The Supreme Administrative Court rendered the 109-Tai-Shang-2623 Decision of November 4, 2020 (hereinafter, the “Decision”), holding that a company shall not act as a guarantor except as otherwise provided by law or the company’s articles of incorporationa company.

According to the facts underlying this Decision, the Appellee asserted that he possessed a check (hereinafter, the “Check at Issue”) issued by the Appellant, Company A, and that he requested that the Appellant pay the principal and interest after the check was presented and rejected.  The Appellant contended that the Check at Issue was used to guarantee the borrowing of Individual C, the previous legal representative of the Appellant, from the Appellee.  Under Article 16, Paragraph 1 of the Company Law, the Appellant’s act of guarantee should be invalid and the Appellant should be exempt from the liability for the check.

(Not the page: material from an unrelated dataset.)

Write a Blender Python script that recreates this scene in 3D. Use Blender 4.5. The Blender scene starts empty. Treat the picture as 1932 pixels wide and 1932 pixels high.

According to the Decision, Article 16, Paragraph 1 of the Company Law provides that a company shall not be a guarantor except as otherwise provided by law or the company’s articles of incorporation, when the company may provide a guarantee, in order to ensure the financial stability of the company and prevent any problem arising the provision of a guarantee for others by the legal representative of a company.  If a company provides property to secure the debt of another person, this is no different from the circumstances of serving as a guarantor for others in terms of the financial impact on the company.  Therefore, this is also prohibited under the above-mentioned provision.

It was further indicated in this Decision that the scope of the business operated by the Appellant does not include guarantee business, and Article 4-2 of the company’s articles of incorporation provides that an external guarantee may be provided only due to operation or investment needs.  Therefore, the guarantee provided by the Appellant by issuing the Check at Issue to secure the debt of C seems to be no different from the circumstance of serving as C’s guarantor in terms of the financial impact.  The repeated argument of Appellant and the Intervenor that the Check at Issue, which was issued by the Appellant, should not be valid for its violation of Article 16, Paragraph 1 of the Company Law is not entirely baseless.  The original trial court jumped to a finding unfavorable to the Appellant merely on the ground that since the Check at Issue does not contain any wording indicating “guarantee,” it is difficult to determine that guarantee is the causal relationship and failed to specifically explore if the Appellant’s issuance of the Check at Issue is connected with his operation or investment needs.  Therefore, the original trial court certainly was unlawful for self-contradictory grounds and inappropriate application of Article 16, Paragraph 1 of the Company Law.